For the time being, though, let’s summarize the argument.

  1. Science deals with objective, i.e. measurable and verifiable, entities.
  2. Scientific thought is only concerned with consistency, not with “truth” or “reality”.
  3. People, however, tend to confuse scientific truth with real truth.
  4. Subjective reality is taken, then, to be less “real” than objective reality –where in fact it only is less measurable.
  5. Subjective reality is brushed aside, or forcibly converted to objective, e.g. with the help of questionnaires.

I shall return to this.

In the meantime, please feel free to leave your comments, using the form below.

David Smart link
28/7/2011 03:08:32 am

I was once a jury member in the trial of a young man accused of carrying a knife. The prosecution contended that he had scars on his forearms. In response, his counsel brought him over to the jury box and invited us to see that he didn't have any such scars. It was true - he didn't. "Wait a minute" the prosecuting counsel said, bringing him over again, "There's one here, and here, and here." And it was true - there they were for us to see.
Even the statement that a cat is on the mat may be questionable.

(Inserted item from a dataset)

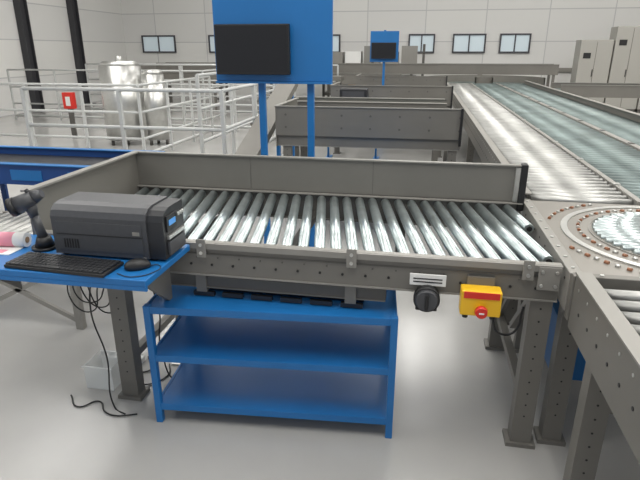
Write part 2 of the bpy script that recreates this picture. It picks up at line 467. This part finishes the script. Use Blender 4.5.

Since our cat died recently, I've occasionally heard him jumping down from the table. Perhaps I've been hallucinated the little grunt he gave as his paws hit the floor (jarring his arthritic joints) or perhaps what I used to interpret as this was actually a noise the table was making.
Scientists too have hallucinations - observations that become accepted truths. A scientist once told me that a particular primitive life-form was 'known' to have a sexual form of reproduction although it had never been observed (or maybe it was an asexual form); and the distinctive functions of the left and right brain hemispheres is still widely talked about, although the notion doesn't stand up to scrutiny. Similarly, more realistic hypotheses can be based on twisting the evidence, as with the proof that the earth orbits the sun rather than vice versa.

george
28/7/2011 11:43:49 am

An intriguing issue and a series of thoughts. Nicely set. Are they subjective enough or being solely objective reflect their inner consistency as almost a kind of truth?